▸ **What is asked**: For this exercise, repeat all of the material verbatim apart from its images.

▸ **Data block**:
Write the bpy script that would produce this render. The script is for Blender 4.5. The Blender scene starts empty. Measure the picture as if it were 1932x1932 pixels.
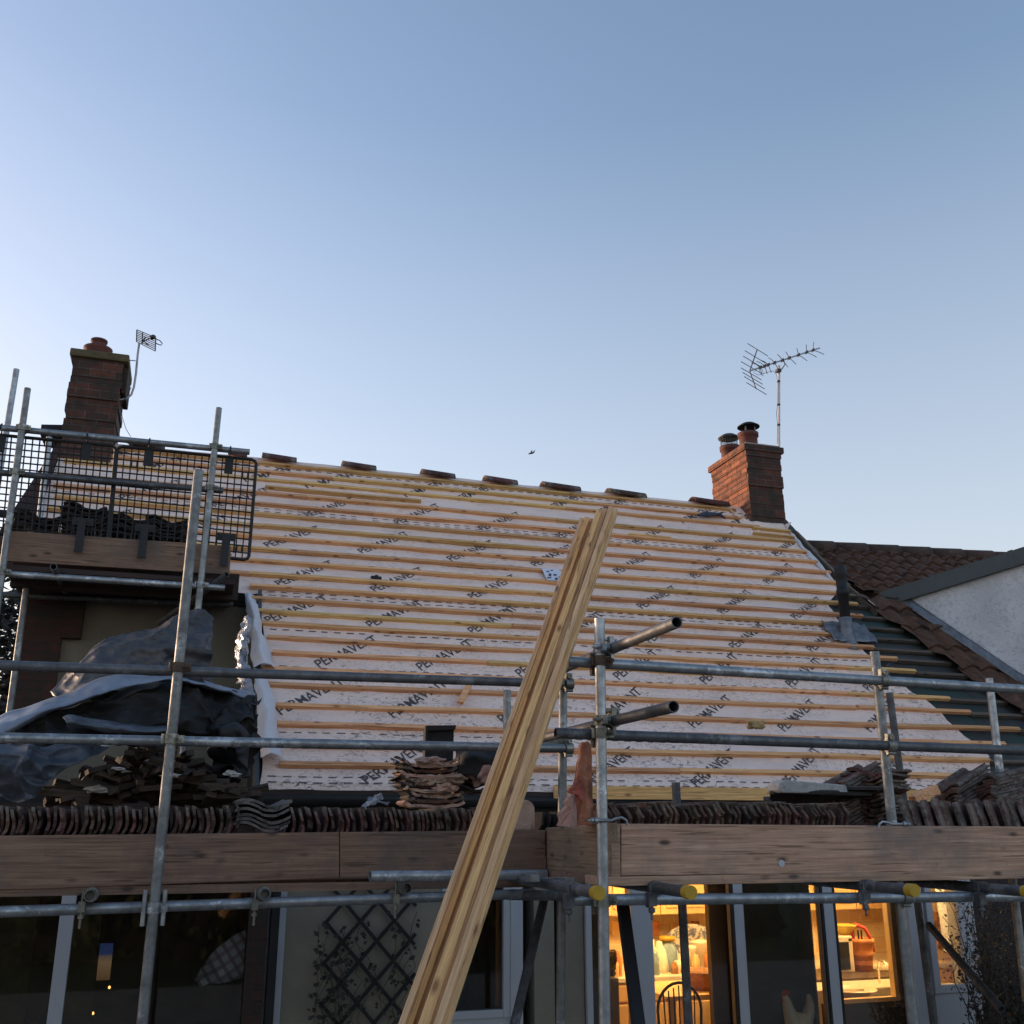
import bpy, math, random
from mathutils import Vector, Matrix, noise
random.seed(7)
rnd = random.random
def ru(a, b): return a + (b - a) * rnd()
sc = bpy.context.scene
COL = sc.collection
# ---------------------------------------------------------------- camera frame
F = 1905.0; YAW = math.radians(17.4); PIT = math.radians(17.24); CZ = 2.2
FW = Vector((math.sin(YAW)*math.cos(PIT), math.cos(YAW)*math.cos(PIT), math.sin(PIT)))
RT = Vector((math.cos(YAW), -math.sin(YAW), 0))
UP = RT.cross(FW)
def ray(x, y): return FW*F + RT*(x-966) + UP*(966-y)
def P(x, y, Y):                      # survey: sight line met with the vertical plane at distance Y
    d = ray(x, y); t = Y/d.y; return Vector((d.x*t, Y, CZ + d.z*t))
def PX(x, y, X):
    d = ray(x, y); t = X/d.x; return Vector((X, d.y*t, CZ + d.z*t))
def PZ(x, y, Z):
    d = ray(x, y); t = (Z-CZ)/d.z; return Vector((d.x*t, d.y*t, Z))
YE = 7.35; ZE = P(640, 1483, YE).z; ALP = math.radians(50); CA, SA = math.cos(ALP), math.sin(ALP); TA = SA/CA
VD = Vector((0, CA, SA)); ND = Vector((0, -SA, CA)); XD = Vector((1, 0, 0))
def UV(x, y):                        # sight line met with the roof plane -> (u along the eave, v up the slope)
    d = ray(x, y); t = (ZE - YE*TA - CZ)/(d.z - d.y*TA)
    return (d.x*t, (d.y*t - YE)/CA)
def RP(u, v, n=0.0): return Vector((u, YE, ZE)) + VD*v + ND*n
VR = (10.185 - YE)/CA                # ridge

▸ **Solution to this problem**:
Write the bpy script that would produce this render. The script is for Blender 4.5. The Blender scene starts empty. Measure the picture as if it were 1932x1932 pixels.
import bpy, math, random
from mathutils import Vector, Matrix, noise
random.seed(7)
rnd = random.random
def ru(a, b): return a + (b - a) * rnd()
sc = bpy.context.scene
COL = sc.collection
# ---------------------------------------------------------------- camera frame
F = 1905.0; YAW = math.radians(17.4); PIT = math.radians(17.24); CZ = 2.2
FW = Vector((math.sin(YAW)*math.cos(PIT), math.cos(YAW)*math.cos(PIT), math.sin(PIT)))
RT = Vector((math.cos(YAW), -math.sin(YAW), 0))
UP = RT.cross(FW)
def ray(x, y): return FW*F + RT*(x-966) + UP*(966-y)
def P(x, y, Y):                      # survey: sight line met with the vertical plane at distance Y
    d = ray(x, y); t = Y/d.y; return Vector((d.x*t, Y, CZ + d.z*t))
def PX(x, y, X):
    d = ray(x, y); t = X/d.x; return Vector((X, d.y*t, CZ + d.z*t))
def PZ(x, y, Z):
    d = ray(x, y); t = (Z-CZ)/d.z; return Vector((d.x*t, d.y*t, Z))
YE = 7.35; ZE = P(640, 1483, YE).z; ALP = math.radians(50); CA, SA = math.cos(ALP), math.sin(ALP); TA = SA/CA
VD = Vector((0, CA, SA)); ND = Vector((0, -SA, CA)); XD = Vector((1, 0, 0))
def UV(x, y):                        # sight line met with the roof plane -> (u along the eave, v up the slope)
    d = ray(x, y); t = (ZE - YE*TA - CZ)/(d.z - d.y*TA)
    return (d.x*t, (d.y*t - YE)/CA)
def RP(u, v, n=0.0): return Vector((u, YE, ZE)) + VD*v + ND*n
VR = (10.185 - YE)/CA                # ridge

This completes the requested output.